— Start DATA BLOCK —

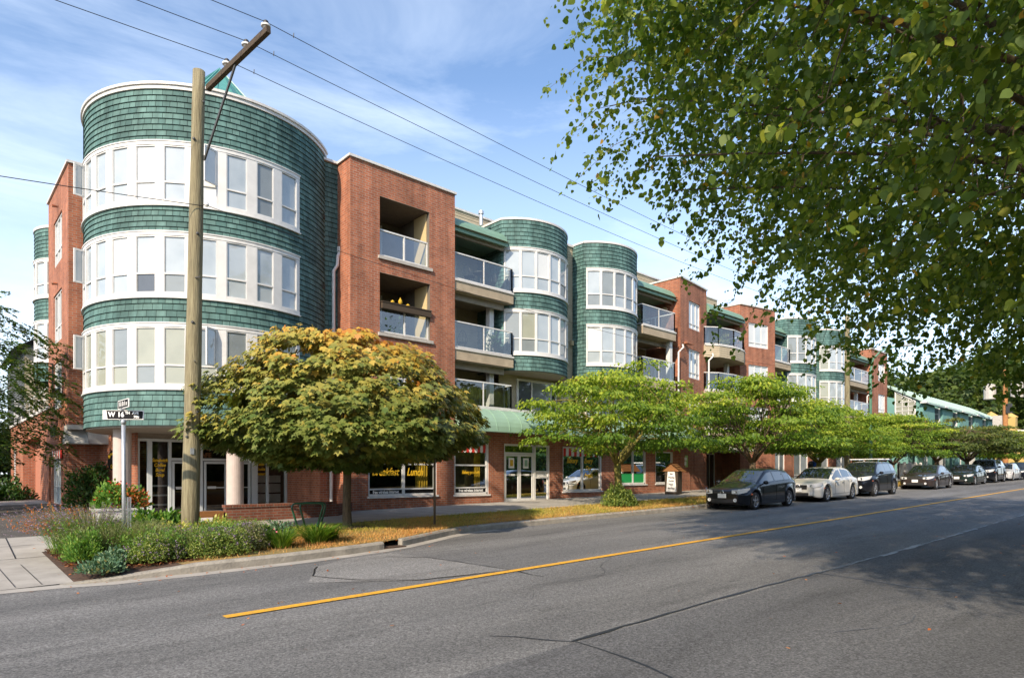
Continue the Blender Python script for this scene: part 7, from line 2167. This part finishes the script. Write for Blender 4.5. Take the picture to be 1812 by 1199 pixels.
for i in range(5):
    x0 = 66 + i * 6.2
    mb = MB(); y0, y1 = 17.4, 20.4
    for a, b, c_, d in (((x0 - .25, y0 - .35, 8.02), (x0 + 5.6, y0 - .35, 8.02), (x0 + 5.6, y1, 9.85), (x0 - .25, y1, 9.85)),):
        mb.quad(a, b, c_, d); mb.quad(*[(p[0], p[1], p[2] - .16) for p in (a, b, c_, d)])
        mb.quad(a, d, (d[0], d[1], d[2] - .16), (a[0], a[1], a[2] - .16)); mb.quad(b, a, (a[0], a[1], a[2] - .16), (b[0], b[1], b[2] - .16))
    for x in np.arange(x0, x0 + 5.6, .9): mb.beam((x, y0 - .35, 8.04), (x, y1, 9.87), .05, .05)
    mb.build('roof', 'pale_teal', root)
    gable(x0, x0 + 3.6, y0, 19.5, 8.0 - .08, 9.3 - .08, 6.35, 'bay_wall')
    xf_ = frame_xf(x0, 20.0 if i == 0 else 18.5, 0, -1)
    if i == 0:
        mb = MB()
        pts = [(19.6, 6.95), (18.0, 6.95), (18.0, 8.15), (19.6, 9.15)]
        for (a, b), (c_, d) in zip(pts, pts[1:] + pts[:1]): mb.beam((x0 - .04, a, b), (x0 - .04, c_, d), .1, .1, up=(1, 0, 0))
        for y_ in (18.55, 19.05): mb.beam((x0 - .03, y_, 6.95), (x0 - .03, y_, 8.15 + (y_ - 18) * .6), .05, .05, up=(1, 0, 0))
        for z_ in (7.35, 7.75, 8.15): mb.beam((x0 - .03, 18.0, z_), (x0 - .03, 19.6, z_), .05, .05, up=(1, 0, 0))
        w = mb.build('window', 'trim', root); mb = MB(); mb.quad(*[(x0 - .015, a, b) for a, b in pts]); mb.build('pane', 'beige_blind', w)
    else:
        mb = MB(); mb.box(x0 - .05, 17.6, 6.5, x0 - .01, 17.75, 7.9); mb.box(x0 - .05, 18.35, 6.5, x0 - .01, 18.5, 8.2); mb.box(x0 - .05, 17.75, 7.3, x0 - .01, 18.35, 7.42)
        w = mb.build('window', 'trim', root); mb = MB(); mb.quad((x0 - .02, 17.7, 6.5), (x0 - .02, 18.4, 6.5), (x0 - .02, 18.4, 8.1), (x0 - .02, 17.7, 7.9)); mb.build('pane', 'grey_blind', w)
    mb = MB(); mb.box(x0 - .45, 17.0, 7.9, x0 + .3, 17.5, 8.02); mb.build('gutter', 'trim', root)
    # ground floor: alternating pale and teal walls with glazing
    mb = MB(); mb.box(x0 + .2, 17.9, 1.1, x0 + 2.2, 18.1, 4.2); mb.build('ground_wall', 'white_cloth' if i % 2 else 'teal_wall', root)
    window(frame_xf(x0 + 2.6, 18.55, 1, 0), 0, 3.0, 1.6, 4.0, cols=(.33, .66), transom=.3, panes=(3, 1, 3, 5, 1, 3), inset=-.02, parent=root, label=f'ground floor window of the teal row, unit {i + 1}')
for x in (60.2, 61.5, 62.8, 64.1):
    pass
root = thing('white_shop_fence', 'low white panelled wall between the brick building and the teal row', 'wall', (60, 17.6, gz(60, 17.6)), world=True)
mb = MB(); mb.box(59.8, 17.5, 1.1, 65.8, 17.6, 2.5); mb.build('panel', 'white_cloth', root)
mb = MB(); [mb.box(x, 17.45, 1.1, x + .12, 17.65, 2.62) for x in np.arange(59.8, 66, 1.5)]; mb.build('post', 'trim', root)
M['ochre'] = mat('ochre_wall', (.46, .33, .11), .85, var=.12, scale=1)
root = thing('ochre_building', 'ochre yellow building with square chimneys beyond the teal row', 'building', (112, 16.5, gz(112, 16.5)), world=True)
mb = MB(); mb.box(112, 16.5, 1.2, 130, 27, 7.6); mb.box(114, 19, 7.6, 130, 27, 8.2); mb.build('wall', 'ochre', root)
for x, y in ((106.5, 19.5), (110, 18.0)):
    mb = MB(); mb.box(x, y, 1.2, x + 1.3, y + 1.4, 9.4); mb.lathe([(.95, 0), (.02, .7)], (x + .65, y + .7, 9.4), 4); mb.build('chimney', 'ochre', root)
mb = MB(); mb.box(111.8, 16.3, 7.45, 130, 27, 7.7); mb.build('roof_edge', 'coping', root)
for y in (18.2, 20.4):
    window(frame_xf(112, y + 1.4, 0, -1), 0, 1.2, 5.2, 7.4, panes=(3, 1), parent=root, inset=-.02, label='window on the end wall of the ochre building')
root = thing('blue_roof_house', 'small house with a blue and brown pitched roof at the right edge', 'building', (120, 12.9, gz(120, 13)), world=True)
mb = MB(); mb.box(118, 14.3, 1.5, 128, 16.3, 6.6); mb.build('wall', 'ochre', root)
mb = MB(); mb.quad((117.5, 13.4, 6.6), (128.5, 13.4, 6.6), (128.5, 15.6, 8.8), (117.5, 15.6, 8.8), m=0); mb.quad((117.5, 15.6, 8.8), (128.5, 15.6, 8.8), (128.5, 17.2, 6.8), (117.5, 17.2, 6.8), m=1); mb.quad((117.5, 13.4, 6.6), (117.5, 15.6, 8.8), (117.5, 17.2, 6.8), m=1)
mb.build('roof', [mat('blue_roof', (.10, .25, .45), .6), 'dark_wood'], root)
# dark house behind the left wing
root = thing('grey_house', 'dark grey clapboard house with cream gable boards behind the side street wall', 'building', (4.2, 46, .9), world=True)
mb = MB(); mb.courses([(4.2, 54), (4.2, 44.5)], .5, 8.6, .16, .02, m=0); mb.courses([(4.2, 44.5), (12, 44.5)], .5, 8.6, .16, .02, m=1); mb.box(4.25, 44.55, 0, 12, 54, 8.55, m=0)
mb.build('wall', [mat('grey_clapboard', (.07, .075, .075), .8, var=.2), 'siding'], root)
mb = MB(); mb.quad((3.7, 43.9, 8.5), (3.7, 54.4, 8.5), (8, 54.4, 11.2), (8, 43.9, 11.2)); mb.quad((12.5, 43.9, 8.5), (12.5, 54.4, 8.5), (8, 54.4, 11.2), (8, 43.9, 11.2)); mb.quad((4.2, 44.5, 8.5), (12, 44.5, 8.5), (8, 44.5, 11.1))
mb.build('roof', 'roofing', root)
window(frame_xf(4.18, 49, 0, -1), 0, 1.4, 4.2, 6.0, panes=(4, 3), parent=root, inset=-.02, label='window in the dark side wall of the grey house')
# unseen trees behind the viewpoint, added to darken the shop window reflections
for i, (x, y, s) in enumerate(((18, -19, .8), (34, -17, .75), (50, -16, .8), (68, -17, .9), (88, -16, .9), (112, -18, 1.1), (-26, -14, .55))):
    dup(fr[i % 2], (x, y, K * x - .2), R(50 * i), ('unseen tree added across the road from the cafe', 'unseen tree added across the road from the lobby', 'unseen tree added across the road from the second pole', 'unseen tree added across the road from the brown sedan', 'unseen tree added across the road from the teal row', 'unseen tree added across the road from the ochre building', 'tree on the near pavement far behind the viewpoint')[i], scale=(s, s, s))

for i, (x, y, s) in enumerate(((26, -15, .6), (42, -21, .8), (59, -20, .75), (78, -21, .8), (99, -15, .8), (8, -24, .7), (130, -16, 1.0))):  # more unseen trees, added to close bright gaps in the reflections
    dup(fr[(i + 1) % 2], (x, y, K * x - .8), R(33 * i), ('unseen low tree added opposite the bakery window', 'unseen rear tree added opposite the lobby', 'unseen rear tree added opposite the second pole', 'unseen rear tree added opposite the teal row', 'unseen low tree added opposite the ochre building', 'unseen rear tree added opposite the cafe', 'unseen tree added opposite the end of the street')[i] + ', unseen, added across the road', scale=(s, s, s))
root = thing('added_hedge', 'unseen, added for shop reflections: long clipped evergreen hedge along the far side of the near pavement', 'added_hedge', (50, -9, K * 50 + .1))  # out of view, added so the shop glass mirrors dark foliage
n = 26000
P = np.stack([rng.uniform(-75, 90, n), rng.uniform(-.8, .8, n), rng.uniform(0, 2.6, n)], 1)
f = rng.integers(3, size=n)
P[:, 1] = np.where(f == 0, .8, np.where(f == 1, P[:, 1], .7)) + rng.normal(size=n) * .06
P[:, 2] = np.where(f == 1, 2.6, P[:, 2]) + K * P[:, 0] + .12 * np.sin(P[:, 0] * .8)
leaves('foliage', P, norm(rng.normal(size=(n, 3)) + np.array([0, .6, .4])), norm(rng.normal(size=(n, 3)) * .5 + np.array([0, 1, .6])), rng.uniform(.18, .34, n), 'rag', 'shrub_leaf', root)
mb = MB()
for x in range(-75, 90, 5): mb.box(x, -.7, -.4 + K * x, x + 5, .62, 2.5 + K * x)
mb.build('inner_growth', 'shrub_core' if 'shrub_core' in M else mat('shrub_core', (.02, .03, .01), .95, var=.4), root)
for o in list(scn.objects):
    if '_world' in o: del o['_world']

— End DATA BLOCK —

→ **EXERCISE REQUIREMENTS**
Search the data for the string "from" and copy each line where it appears.

→ **WRITTEN ANSWER**
Continue the Blender Python script for this scene: part 7, from line 2167. This part finishes the script. Write for Blender 4.5. Take the picture to be 1812 by 1199 pixels.
    dup(fr[i % 2], (x, y, K * x - .2), R(50 * i), ('unseen tree added across the road from the cafe', 'unseen tree added across the road from the lobby', 'unseen tree added across the road from the second pole', 'unseen tree added across the road from the brown sedan', 'unseen tree added across the road from the teal row', 'unseen tree added across the road from the ochre building', 'tree on the near pavement far behind the viewpoint')[i], scale=(s, s, s))